*To do:* Take the line containing "Write the bpy", the line containing "return tuple(x /", and all lines between them, and transcribe them exactly. Leave out pictures.

*Material for the task:*

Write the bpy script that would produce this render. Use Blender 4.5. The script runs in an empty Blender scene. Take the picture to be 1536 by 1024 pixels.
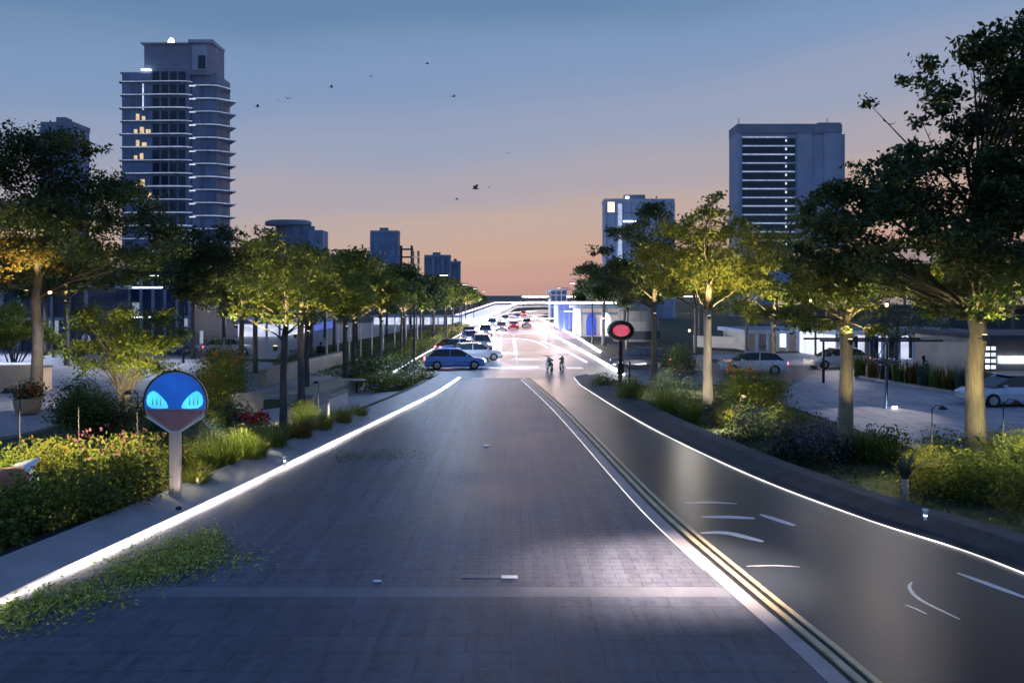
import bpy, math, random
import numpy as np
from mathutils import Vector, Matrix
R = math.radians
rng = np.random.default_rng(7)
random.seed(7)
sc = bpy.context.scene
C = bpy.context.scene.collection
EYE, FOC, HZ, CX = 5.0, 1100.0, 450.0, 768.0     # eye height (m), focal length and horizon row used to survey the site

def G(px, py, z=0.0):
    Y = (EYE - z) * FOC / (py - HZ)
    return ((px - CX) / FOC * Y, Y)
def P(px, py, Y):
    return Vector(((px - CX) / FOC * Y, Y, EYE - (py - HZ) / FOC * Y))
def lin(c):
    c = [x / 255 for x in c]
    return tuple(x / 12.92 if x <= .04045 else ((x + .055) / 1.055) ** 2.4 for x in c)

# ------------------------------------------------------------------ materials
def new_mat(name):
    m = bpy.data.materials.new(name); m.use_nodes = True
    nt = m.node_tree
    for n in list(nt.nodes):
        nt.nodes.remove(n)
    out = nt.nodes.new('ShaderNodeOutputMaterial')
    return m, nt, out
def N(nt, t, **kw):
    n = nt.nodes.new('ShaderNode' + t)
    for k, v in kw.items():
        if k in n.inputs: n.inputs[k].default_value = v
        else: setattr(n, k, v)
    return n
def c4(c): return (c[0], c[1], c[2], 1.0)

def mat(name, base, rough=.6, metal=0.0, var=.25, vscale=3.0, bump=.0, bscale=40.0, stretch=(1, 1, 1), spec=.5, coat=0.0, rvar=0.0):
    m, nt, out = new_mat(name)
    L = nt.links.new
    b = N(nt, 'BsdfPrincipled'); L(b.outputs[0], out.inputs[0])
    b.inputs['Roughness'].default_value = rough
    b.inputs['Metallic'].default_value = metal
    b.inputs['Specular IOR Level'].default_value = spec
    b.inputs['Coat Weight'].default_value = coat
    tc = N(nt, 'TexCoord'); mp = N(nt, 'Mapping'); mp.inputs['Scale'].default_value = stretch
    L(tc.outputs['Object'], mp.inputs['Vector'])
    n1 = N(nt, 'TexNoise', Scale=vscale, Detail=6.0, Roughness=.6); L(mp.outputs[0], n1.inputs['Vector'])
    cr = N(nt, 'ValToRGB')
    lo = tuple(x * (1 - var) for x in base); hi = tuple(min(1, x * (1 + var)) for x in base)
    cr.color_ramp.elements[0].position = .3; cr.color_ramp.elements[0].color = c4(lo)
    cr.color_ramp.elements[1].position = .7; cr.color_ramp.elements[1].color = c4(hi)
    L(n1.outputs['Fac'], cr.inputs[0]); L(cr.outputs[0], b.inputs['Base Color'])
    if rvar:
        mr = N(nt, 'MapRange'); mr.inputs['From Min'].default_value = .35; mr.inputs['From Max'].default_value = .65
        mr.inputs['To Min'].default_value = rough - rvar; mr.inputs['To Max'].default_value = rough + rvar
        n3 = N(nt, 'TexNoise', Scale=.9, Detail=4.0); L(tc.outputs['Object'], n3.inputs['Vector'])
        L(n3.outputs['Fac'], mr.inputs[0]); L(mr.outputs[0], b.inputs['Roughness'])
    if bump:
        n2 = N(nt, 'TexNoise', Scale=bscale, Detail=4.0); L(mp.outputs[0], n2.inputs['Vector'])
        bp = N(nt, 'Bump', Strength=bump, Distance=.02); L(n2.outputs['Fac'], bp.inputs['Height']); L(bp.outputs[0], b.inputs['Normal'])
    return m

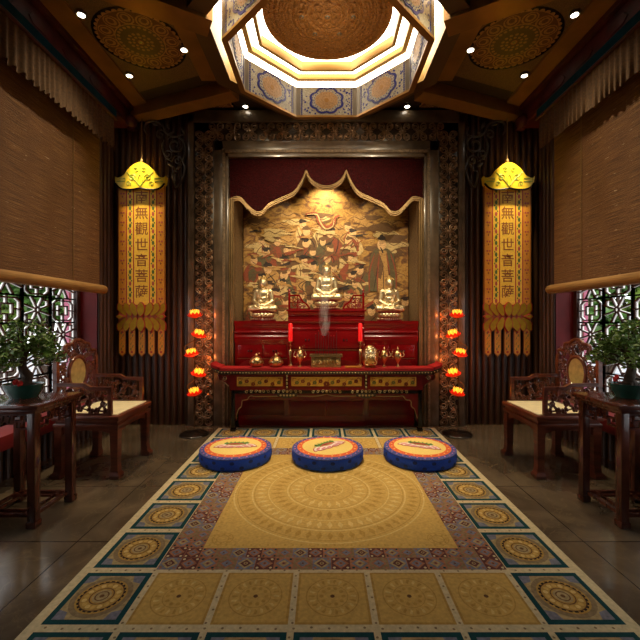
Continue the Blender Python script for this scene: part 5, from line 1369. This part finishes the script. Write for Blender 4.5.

==

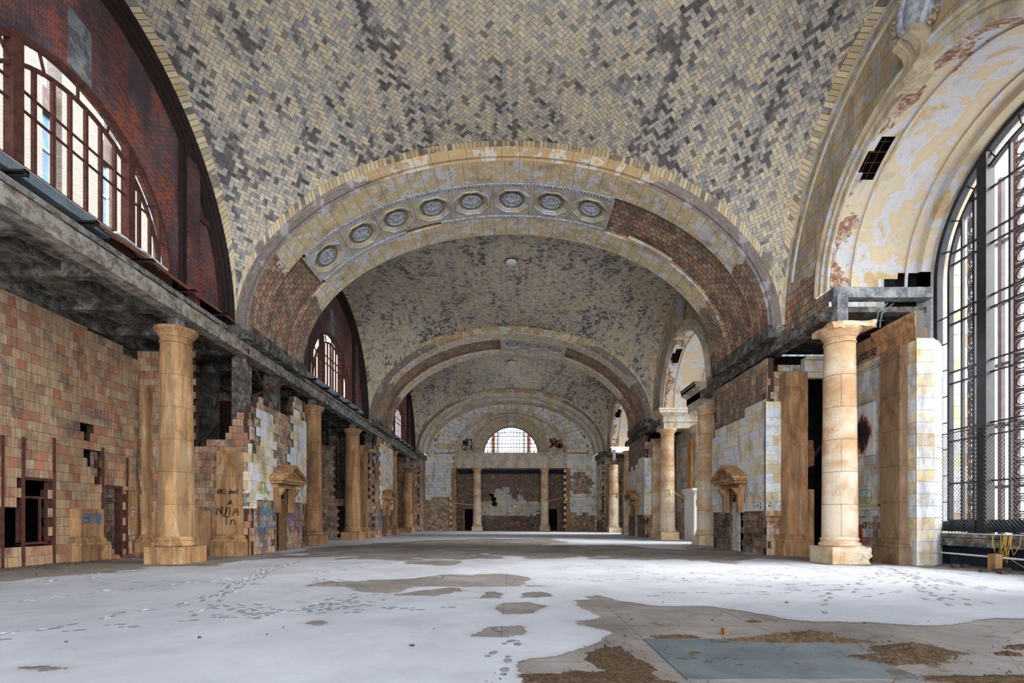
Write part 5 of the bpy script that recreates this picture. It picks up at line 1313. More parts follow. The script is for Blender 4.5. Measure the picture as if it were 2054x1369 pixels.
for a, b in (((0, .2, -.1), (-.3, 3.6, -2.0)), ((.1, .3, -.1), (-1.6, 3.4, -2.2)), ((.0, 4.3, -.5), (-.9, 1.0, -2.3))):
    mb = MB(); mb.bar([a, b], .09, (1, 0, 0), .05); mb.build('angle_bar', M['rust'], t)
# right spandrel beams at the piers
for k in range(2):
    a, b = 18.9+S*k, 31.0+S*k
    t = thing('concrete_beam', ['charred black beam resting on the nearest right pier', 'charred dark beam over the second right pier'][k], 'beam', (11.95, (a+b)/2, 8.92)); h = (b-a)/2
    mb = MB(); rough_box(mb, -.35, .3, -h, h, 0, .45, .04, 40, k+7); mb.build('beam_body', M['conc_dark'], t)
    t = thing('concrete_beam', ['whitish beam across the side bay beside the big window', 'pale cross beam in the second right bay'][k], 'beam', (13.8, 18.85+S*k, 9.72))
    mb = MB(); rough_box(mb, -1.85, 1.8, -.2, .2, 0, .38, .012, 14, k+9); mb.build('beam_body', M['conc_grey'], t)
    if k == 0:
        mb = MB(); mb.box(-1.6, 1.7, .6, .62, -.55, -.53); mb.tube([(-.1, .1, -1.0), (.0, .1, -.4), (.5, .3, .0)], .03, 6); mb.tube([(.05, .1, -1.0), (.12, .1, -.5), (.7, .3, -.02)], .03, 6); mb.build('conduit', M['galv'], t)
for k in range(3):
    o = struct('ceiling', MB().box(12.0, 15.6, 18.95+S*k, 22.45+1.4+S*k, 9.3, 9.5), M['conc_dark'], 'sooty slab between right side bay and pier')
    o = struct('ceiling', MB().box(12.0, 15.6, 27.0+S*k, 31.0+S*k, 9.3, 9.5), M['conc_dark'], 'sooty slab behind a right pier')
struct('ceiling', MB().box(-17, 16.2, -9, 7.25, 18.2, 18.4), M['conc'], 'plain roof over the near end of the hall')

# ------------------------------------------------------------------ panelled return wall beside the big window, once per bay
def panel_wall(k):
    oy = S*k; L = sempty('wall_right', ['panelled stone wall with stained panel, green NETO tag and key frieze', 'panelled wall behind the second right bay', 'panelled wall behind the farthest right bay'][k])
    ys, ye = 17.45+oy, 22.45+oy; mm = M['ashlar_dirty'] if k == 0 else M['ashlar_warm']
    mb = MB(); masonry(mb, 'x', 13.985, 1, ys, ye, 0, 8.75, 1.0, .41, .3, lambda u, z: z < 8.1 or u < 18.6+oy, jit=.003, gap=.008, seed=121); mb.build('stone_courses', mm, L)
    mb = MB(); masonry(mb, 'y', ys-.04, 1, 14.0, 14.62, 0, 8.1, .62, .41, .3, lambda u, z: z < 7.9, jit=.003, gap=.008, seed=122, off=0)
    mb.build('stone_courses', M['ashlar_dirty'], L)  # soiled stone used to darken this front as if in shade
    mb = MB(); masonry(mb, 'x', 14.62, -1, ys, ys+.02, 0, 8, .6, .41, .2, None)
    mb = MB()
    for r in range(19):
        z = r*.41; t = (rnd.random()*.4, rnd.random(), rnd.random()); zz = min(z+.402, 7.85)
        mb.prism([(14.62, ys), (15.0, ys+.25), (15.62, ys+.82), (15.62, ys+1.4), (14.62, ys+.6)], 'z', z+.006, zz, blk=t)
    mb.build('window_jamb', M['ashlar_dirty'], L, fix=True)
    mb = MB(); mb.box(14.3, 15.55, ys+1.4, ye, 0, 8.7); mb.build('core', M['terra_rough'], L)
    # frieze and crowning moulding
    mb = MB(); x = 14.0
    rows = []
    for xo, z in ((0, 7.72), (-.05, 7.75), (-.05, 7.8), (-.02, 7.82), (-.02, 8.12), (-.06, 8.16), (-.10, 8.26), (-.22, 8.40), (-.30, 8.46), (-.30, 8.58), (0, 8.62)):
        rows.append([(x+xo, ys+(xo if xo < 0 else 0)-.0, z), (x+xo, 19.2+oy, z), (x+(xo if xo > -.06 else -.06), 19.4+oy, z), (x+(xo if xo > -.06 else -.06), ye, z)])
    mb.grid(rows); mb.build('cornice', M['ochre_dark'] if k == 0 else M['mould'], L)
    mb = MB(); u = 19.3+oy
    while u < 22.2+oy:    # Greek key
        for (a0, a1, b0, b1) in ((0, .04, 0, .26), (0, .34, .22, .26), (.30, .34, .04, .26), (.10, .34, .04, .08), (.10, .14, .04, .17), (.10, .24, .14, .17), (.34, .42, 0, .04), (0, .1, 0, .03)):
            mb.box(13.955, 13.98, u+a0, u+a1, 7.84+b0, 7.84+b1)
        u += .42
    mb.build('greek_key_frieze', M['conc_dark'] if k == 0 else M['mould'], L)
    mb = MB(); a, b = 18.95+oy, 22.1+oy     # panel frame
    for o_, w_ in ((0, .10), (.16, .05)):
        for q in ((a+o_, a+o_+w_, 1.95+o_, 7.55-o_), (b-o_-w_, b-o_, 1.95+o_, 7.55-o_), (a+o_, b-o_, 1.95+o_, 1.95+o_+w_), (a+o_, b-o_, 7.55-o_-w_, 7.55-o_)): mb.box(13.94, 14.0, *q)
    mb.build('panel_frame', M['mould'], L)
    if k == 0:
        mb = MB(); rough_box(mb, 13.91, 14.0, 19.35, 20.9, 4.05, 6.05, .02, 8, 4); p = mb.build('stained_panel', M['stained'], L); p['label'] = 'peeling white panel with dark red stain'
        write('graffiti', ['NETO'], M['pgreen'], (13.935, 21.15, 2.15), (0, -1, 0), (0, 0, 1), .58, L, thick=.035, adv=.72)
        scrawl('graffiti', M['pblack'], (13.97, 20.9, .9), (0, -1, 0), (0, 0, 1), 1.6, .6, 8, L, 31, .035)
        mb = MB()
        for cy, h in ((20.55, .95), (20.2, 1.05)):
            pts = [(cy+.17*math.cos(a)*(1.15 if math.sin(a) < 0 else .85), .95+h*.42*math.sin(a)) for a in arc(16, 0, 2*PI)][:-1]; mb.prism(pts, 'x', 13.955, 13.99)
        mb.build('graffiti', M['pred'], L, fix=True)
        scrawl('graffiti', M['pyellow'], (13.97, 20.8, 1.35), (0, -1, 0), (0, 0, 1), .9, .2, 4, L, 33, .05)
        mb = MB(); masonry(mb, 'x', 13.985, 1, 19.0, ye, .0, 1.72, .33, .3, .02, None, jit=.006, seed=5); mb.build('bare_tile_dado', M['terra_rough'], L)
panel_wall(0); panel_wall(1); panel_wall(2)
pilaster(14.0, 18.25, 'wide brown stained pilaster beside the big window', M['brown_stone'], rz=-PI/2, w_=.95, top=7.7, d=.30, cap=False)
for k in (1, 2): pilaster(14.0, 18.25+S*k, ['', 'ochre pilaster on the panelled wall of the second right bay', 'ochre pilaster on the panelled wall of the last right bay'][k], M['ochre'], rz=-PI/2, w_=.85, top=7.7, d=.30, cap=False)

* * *

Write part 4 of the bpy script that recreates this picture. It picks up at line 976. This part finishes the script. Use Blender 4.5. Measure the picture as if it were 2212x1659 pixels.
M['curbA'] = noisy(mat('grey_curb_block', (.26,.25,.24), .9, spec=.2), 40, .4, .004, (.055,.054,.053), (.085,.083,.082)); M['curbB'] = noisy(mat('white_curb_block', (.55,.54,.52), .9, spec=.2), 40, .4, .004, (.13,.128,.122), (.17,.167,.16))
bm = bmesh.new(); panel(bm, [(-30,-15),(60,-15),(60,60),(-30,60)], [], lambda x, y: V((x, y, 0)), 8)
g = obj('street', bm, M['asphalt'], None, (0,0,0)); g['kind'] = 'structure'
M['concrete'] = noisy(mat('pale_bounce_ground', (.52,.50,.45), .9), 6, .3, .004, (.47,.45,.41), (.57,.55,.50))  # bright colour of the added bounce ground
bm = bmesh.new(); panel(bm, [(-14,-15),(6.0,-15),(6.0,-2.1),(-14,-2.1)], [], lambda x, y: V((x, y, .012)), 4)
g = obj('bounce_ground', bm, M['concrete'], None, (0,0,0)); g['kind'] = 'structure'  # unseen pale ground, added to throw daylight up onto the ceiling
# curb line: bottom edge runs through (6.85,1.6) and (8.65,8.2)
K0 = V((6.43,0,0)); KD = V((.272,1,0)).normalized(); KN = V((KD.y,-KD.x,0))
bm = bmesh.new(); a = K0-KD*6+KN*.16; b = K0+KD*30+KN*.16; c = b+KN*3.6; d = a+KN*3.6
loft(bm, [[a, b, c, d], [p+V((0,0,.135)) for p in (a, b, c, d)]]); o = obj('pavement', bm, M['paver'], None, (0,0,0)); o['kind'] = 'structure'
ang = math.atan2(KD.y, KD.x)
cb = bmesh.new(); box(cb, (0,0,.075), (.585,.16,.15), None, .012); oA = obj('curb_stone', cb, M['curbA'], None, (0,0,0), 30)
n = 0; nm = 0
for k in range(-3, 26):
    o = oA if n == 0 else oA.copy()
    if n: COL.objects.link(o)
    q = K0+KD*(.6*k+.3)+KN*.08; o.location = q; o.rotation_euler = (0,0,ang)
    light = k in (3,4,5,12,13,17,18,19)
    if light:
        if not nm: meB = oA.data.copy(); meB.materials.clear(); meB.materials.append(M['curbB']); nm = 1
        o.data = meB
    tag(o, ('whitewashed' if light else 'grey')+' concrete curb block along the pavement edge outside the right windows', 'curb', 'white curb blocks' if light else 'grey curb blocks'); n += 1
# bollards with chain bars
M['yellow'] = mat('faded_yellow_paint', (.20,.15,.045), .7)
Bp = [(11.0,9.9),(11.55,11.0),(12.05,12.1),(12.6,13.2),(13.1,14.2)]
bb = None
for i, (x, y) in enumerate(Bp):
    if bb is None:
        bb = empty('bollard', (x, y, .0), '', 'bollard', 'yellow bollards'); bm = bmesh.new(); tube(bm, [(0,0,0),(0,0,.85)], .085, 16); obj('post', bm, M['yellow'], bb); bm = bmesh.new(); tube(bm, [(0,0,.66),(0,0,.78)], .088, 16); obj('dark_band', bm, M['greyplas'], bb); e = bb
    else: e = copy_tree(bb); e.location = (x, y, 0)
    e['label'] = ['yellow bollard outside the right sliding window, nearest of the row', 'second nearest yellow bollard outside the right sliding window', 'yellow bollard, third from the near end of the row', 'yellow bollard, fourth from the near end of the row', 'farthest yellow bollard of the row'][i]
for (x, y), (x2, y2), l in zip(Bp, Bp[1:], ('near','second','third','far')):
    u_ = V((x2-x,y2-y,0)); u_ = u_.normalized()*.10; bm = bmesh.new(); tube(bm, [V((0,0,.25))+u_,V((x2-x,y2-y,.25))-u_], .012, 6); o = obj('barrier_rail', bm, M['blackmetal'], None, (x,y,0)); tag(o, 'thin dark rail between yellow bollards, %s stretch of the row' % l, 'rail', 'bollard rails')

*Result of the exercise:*
Write the bpy script that would produce this render. Use Blender 4.5. The script runs in an empty Blender scene. Take the picture to be 1536 by 1024 pixels.
import bpy, math, random
import numpy as np
from mathutils import Vector, Matrix
R = math.radians
rng = np.random.default_rng(7)
random.seed(7)
sc = bpy.context.scene
C = bpy.context.scene.collection
EYE, FOC, HZ, CX = 5.0, 1100.0, 450.0, 768.0     # eye height (m), focal length and horizon row used to survey the site

def G(px, py, z=0.0):
    Y = (EYE - z) * FOC / (py - HZ)
    return ((px - CX) / FOC * Y, Y)
def P(px, py, Y):
    return Vector(((px - CX) / FOC * Y, Y, EYE - (py - HZ) / FOC * Y))
def lin(c):
    c = [x / 255 for x in c]
    return tuple(x / 12.92 if x <= .04045 else ((x + .055) / 1.055) ** 2.4 for x in c)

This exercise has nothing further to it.